On the second day, however, the Soviets dropped their single focus on the moratorium and told Mr. Genscher they were ready to compare figures and start negotiating with the Americans -- and that deep reductions in the medium-range weapons would be possible if the US "forward-based systems" in Western Europe were included.

This reply was a notable change from the Soviet position of the past two months. Ever since Brezhnev's original proposal, Soviet diplomats have simply repeated the call for a moratorium to Western colleagues without defining any real negotiating position. Moscow has thus seemed to be aiming not for mutually agreed arms restraint between governments, but rather for West European popular rejection of NATO (but not Soviet) Eurostrategic weapons.

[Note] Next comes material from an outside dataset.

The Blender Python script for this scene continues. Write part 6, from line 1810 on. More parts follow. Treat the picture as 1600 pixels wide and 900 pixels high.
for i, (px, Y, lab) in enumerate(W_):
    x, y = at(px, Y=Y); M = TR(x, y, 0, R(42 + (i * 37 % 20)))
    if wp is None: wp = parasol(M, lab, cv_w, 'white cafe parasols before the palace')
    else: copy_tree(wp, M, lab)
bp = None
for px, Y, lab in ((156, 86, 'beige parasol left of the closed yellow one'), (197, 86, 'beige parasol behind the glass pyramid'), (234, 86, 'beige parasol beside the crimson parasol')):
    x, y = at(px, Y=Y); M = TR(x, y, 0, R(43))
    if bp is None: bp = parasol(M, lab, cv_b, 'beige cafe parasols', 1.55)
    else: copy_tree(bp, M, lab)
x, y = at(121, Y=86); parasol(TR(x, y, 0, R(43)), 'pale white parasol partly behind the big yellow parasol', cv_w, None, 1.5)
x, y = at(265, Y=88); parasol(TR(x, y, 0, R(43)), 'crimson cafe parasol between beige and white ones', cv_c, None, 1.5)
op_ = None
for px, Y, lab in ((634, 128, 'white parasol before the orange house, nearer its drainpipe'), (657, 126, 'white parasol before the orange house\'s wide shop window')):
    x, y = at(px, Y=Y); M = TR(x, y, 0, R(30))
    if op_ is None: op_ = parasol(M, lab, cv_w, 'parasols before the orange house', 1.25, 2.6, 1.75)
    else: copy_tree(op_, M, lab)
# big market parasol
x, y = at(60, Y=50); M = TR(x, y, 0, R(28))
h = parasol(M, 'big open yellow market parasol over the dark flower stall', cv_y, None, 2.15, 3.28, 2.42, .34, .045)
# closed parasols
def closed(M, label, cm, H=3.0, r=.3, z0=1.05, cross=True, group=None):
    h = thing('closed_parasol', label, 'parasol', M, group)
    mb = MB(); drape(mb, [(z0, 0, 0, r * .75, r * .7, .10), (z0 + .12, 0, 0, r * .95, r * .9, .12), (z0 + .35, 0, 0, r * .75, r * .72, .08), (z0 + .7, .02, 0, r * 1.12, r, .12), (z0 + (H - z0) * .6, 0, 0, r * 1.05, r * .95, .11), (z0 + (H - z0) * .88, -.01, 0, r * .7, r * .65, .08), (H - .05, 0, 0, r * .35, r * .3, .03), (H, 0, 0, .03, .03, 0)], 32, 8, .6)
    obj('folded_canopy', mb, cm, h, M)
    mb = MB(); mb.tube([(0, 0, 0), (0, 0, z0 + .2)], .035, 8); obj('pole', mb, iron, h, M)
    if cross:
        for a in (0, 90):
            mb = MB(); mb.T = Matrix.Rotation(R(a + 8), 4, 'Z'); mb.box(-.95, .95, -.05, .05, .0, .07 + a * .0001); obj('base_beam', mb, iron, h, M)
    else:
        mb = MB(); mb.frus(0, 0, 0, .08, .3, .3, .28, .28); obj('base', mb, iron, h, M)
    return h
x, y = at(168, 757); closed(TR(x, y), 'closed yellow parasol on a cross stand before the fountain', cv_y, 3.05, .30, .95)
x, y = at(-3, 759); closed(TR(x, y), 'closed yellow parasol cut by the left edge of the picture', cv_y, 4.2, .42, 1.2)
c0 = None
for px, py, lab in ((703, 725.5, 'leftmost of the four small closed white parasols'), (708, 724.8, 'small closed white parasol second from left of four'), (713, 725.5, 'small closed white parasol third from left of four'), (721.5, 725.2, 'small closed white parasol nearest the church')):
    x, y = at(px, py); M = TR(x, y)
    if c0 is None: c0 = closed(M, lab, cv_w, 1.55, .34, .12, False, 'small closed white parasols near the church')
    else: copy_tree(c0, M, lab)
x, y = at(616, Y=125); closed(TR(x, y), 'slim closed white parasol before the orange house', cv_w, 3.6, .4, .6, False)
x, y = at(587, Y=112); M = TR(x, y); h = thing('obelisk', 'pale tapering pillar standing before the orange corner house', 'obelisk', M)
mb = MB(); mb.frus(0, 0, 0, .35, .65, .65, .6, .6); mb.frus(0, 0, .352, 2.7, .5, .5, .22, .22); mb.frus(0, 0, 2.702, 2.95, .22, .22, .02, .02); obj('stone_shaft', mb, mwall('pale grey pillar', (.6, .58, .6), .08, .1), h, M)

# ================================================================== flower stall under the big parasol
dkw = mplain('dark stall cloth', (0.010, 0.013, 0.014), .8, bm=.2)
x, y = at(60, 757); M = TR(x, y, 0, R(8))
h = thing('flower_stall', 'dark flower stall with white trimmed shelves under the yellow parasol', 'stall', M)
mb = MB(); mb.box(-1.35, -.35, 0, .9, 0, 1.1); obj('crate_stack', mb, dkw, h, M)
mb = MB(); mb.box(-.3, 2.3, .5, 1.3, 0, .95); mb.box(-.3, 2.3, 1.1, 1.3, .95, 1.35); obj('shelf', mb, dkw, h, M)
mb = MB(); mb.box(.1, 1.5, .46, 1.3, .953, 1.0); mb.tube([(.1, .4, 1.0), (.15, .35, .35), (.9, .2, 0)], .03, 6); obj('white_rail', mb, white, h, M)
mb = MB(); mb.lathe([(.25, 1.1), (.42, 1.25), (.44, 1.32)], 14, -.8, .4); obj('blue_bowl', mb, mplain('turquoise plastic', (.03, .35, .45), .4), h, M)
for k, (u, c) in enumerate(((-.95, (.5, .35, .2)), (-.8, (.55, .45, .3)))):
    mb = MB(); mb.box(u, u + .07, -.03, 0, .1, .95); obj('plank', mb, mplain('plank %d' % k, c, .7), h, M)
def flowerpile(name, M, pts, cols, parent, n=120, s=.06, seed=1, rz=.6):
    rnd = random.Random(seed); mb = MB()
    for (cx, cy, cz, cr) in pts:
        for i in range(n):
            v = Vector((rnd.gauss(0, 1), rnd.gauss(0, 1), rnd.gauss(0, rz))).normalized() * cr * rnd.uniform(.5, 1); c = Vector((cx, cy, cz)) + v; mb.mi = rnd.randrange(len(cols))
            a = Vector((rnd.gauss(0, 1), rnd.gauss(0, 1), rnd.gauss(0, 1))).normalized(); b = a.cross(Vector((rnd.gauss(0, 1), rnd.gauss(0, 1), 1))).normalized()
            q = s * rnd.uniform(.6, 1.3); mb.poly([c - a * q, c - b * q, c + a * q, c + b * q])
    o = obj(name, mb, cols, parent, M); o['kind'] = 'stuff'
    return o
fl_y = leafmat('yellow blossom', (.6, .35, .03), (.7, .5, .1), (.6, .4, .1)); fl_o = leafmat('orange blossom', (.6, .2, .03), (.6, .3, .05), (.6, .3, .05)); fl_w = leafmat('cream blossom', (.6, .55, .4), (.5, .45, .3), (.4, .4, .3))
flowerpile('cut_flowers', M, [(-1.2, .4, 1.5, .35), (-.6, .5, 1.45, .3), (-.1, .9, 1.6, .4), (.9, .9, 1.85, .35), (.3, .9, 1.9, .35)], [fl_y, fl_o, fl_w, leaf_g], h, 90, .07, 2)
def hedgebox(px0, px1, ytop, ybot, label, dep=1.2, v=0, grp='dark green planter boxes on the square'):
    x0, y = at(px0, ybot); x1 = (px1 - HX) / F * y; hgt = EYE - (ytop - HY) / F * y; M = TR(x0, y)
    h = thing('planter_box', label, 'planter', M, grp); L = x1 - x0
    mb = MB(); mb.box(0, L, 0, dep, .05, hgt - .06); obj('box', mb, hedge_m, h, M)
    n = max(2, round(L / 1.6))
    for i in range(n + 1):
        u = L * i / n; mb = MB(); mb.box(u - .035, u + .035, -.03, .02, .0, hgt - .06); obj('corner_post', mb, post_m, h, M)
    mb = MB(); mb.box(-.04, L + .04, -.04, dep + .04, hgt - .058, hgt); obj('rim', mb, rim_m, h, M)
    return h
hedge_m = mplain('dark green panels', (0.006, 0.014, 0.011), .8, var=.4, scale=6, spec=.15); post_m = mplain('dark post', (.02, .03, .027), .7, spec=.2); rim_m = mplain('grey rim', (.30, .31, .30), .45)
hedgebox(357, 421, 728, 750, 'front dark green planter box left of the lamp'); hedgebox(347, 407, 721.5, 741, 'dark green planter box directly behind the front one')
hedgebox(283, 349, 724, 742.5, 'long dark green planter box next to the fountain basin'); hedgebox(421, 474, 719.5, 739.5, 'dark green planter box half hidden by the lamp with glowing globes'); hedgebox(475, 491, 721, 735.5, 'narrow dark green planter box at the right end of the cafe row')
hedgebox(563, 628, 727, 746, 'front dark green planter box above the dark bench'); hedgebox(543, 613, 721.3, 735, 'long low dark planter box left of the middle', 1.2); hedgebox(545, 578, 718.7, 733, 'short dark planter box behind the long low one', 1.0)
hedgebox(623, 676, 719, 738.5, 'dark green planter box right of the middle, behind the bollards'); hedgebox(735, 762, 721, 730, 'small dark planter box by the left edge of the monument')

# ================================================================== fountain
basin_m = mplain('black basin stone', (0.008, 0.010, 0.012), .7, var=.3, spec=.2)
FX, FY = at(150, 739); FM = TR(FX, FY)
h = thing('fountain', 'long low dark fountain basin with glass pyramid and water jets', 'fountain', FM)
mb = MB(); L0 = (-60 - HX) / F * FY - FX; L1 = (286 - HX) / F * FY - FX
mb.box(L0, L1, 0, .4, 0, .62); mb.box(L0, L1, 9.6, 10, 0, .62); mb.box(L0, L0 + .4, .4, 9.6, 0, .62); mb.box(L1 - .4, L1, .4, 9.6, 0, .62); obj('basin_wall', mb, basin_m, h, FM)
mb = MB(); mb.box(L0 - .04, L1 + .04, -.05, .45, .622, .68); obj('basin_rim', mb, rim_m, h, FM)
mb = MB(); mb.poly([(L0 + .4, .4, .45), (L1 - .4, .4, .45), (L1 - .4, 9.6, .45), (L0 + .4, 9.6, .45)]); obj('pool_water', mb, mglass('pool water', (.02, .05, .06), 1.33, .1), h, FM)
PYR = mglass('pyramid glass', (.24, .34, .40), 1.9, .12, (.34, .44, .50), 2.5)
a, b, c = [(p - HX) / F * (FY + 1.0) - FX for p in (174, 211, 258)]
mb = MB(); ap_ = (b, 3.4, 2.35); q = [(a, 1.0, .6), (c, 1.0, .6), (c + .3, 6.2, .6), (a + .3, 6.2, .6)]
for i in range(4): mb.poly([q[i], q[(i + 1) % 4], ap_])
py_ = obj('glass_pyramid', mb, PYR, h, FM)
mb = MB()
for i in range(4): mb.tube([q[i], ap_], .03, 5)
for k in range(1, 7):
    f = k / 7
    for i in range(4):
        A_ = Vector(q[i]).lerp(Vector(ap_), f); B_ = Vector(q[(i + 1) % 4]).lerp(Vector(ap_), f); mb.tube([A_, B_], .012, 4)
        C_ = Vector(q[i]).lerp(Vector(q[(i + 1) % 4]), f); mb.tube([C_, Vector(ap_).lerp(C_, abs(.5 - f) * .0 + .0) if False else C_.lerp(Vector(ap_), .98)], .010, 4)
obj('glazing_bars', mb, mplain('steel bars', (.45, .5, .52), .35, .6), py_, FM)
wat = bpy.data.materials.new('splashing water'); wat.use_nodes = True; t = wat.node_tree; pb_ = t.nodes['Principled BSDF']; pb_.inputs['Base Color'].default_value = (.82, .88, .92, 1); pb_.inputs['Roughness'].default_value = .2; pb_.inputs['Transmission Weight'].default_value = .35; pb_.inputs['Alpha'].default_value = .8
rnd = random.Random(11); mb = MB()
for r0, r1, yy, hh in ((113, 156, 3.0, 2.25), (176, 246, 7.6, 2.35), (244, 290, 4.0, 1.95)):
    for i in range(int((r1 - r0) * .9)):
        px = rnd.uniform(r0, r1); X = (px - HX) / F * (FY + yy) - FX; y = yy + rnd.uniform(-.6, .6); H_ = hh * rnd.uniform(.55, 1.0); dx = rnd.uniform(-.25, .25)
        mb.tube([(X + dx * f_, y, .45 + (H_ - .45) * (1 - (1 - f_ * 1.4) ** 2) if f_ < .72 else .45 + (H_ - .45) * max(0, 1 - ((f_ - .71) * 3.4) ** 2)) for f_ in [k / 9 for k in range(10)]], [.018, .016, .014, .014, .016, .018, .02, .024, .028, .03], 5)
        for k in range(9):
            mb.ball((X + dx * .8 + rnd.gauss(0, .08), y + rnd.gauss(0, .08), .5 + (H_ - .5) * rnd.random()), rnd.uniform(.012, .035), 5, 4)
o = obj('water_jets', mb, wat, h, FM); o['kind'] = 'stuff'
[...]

West German diplomats in particular have been telling the Soviets again and again that this propagandistic rather than diplomatic approach could only lose crucial time.

The announced Brezhnev visit to Bonn sometime this year seems more cosmetic. It is the one foreign capital Brezhnev can come to and give the appearance of action without having to make any real decisions, one source suggested.

Soviet movement on Eurostrategic arms control at just the point of increased Soviet pressure on Poland could be interpreted in different ways. Since the West has made it clear that a Soviet invasion of Poland would end the chances for arms control for a long time to come, the Soviets may either be hiding their true intent of invading Poland behind a false arms-control smoke screen -- or they could still be keeping their options open in both directions.

It is the latter view that some analysts here choose. Their reasoning goes like this:

The Kremlin failed to stem democratization in Poland when it could have done so at fairly low cost last September. Since then, however, the Polish free trade union Solidarity has become a mass patriotic movement; the hard-line Polish Communists, whom Moscow might have utilized last fall, have become demoralized; and the Soviet Union could not now depend on the Polish security forces and Army to suppress a Polish strike but would have to do the job itself if it is to be done.

The Kremlin's dilemma has thus grown to outsize proportions partly by the Soviets' own inactivity. Having lost much of the psychological deterrence of their military power and their political threats, they now seem to be more reluctant than ever to act.

In this situation a smoke screen of talking tough to Poland might gain time by discouraging further erosion of the Polish situation while postponing the awful final decision about intervention. This is a decision that the elderly Brezhnev is hardly capable of taking today. And if he did so, it could mean the end of his leadership.